David Shrigley's bronze thumbs up - Really Good - will be unveiled in 2016.

Mayor of London Boris Johnson said the "two very different sculptures" were "wryly enigmatic in their own way".

"Our rolling programme of art continues to surprise, providing a contrast to its historic surroundings and giving Londoners and visitors alike another reason to visit Trafalgar Square."

Haacke based his work - a nod to the equestrian statue of William IV originally planned for the plinth - on an etching by George Stubbs.

"I hope the other two horses on Trafalgar Square, the one carrying Charles I, strutting, and the other, with George IV on its back - rather stoic - accept the newcomer graciously and recognise that their temporary companion has a lot to talk about."

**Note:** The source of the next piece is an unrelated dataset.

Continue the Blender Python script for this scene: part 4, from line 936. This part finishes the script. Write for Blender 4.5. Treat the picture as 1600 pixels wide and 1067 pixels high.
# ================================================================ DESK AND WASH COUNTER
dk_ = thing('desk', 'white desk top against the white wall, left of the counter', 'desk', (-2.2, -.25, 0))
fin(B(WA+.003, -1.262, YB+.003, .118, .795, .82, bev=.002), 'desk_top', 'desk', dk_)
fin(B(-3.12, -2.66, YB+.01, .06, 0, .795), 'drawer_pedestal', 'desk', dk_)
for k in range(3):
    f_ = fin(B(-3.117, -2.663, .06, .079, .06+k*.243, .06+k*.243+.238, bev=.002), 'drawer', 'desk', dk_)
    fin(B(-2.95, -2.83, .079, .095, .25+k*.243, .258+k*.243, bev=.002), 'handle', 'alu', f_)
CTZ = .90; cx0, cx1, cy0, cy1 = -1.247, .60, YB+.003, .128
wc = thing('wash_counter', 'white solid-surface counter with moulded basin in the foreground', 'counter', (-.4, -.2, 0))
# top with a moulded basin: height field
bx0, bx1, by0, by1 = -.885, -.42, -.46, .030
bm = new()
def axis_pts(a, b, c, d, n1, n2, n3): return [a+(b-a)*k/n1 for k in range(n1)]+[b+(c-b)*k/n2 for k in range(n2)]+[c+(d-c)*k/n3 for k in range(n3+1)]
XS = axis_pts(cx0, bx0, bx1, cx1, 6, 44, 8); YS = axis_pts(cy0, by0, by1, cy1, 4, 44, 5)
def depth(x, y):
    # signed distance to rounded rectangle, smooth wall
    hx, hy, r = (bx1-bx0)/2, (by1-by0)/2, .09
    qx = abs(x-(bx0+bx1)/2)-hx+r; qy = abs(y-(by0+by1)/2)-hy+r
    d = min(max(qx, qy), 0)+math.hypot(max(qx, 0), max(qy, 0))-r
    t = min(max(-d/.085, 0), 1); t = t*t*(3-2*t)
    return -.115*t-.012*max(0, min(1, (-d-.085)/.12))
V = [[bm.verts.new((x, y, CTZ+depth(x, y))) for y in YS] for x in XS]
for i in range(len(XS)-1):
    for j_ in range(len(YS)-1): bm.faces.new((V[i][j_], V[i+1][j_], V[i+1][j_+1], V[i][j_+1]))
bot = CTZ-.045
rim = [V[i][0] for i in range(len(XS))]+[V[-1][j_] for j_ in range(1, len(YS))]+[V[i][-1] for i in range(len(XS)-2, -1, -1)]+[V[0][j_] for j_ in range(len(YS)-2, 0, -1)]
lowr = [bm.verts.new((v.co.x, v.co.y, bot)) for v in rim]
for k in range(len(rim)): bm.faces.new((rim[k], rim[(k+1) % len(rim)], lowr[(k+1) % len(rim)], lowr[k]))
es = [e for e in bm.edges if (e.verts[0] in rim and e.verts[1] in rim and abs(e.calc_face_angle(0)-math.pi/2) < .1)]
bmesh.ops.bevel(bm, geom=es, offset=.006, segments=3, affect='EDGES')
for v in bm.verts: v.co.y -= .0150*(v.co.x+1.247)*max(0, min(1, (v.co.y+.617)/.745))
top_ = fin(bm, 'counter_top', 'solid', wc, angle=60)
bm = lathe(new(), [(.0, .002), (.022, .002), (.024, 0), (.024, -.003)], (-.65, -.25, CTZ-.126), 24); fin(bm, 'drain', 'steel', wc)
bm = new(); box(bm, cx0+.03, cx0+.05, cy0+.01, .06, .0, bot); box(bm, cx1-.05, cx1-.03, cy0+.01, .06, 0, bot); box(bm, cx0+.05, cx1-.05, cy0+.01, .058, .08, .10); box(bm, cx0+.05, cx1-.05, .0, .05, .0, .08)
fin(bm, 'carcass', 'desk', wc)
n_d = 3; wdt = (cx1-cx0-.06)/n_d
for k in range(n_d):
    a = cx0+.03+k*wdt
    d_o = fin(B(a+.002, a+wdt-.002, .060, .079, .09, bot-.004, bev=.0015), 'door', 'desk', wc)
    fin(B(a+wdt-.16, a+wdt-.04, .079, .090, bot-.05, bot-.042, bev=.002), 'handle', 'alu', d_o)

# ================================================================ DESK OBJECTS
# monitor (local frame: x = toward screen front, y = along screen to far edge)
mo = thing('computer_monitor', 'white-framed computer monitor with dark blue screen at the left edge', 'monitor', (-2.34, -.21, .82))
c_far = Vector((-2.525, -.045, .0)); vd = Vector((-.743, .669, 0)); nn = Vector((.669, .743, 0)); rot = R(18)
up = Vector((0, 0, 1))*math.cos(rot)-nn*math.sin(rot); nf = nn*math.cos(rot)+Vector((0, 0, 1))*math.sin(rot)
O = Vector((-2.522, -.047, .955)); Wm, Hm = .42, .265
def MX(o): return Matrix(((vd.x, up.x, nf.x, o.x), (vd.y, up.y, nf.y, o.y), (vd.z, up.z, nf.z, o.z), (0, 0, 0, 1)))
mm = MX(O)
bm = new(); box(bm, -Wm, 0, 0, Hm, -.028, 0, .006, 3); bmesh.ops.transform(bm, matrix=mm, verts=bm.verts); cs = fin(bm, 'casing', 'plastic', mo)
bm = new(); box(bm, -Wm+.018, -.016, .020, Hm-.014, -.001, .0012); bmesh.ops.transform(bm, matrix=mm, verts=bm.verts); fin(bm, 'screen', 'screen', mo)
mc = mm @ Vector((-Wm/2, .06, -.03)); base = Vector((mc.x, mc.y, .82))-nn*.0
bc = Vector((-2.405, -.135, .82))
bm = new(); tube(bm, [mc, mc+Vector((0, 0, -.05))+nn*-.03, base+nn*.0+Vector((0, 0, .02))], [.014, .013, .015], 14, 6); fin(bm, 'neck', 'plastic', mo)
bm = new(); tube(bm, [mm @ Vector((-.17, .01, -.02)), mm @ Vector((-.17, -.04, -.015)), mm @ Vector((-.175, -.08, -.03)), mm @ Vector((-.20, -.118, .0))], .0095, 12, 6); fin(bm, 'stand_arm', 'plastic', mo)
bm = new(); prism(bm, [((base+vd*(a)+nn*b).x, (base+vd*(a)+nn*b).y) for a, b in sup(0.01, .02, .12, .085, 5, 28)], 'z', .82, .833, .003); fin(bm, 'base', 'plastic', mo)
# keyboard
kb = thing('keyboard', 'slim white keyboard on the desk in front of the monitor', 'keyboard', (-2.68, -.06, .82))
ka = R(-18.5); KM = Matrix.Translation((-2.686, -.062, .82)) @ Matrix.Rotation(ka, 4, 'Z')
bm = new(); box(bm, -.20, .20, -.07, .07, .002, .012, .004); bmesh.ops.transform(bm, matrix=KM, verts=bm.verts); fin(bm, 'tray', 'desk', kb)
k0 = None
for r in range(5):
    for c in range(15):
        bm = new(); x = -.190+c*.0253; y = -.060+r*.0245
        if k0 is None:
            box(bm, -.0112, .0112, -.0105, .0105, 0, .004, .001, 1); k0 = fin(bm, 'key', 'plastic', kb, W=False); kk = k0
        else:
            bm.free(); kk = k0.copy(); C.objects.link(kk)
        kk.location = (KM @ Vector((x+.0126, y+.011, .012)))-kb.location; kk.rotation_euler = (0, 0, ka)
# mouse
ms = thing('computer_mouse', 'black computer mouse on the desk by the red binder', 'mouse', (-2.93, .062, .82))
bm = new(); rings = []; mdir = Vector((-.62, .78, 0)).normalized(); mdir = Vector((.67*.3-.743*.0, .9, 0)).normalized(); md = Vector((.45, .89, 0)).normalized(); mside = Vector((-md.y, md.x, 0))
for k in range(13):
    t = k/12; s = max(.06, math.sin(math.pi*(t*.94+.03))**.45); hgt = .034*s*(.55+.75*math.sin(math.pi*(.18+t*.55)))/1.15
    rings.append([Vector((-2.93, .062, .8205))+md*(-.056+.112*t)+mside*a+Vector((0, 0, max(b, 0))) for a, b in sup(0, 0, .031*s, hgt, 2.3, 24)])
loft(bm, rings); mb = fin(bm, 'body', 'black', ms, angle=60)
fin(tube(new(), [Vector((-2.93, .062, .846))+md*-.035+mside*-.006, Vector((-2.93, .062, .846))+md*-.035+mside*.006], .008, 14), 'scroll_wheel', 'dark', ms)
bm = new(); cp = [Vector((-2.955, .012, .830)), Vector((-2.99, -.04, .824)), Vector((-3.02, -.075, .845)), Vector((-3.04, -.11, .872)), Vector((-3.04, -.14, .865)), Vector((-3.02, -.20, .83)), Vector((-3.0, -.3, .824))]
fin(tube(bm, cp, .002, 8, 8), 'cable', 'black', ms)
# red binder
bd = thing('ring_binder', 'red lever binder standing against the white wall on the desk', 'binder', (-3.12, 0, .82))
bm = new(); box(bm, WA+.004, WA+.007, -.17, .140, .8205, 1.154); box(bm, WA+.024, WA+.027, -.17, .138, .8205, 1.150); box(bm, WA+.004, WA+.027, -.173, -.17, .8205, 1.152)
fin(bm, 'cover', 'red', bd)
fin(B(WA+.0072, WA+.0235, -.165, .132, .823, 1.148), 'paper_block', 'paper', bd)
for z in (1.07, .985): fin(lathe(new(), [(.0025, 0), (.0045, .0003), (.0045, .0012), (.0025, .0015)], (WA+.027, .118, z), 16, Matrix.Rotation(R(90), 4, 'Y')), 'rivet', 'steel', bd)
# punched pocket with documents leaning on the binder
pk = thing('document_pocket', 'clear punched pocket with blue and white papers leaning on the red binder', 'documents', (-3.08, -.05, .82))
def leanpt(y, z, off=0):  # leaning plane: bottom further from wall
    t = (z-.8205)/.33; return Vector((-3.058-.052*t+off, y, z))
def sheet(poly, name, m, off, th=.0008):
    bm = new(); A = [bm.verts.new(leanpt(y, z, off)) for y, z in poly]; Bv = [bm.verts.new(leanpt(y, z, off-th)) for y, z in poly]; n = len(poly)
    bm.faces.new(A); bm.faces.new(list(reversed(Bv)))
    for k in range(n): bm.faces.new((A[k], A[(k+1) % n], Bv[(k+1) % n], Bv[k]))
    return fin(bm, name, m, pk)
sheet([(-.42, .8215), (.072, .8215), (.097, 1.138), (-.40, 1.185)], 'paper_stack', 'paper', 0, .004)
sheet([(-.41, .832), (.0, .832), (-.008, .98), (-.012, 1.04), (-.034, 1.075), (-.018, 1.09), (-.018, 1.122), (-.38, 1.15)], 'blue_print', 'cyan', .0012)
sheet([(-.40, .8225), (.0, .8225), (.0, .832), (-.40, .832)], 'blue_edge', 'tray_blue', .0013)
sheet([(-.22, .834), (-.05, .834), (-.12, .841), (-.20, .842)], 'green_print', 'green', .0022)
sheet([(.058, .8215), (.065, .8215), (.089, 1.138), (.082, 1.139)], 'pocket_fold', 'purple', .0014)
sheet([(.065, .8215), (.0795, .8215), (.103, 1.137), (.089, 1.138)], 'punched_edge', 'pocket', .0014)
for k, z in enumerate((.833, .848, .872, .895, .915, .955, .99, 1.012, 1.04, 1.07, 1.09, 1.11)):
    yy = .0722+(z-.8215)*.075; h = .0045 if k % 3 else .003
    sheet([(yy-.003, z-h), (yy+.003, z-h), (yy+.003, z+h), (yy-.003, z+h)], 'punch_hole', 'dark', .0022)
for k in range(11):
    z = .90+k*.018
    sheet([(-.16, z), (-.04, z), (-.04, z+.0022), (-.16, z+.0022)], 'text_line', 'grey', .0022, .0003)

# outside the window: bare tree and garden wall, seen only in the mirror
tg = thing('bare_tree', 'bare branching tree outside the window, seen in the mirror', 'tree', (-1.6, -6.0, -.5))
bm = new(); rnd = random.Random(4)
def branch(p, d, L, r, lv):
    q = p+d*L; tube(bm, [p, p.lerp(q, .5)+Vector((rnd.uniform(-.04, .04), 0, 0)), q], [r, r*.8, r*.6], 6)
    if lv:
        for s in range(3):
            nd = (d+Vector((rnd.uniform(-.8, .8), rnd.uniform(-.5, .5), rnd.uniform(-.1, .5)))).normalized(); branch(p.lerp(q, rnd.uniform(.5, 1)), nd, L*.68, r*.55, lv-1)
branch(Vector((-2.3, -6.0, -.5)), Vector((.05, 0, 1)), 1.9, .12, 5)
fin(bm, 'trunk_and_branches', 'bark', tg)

The stock exchange ticker makes the link between power, money and history, with Haacke saying he hoped visitors would be "intrigued".


British artist Shrigley's artwork has been cast with a disproportionately long thumb and is intended to engender a sense of positivity.

The artist, who was shortlisted for last year's Turner Prize, called his work "slightly satirical but also serious at the same time".

The two latest artworks will be the 10th and 11th to appear on the plinth, built in 1841.

"The large number of visitors to Trafalgar Square, from both near and far, makes it an ideal location to showcase new works and give everyone the opportunity to appreciate art that they may not normally see or have access to," said Joyce Wilson, of Arts Council England - which supports the Fourth Plinth programme.

Funded by the Mayor of London, the programme invites world-class artists to make new works to stand in the heart of the city.

The 10-strong commissioning group includes artists Jeremy Deller and Grayson Perry, and broadcaster Jon Snow.

Mark Wallinger's figure Ecce Homo was the first piece to stand on the empty plinth - in the northwest corner of the square - in 1999.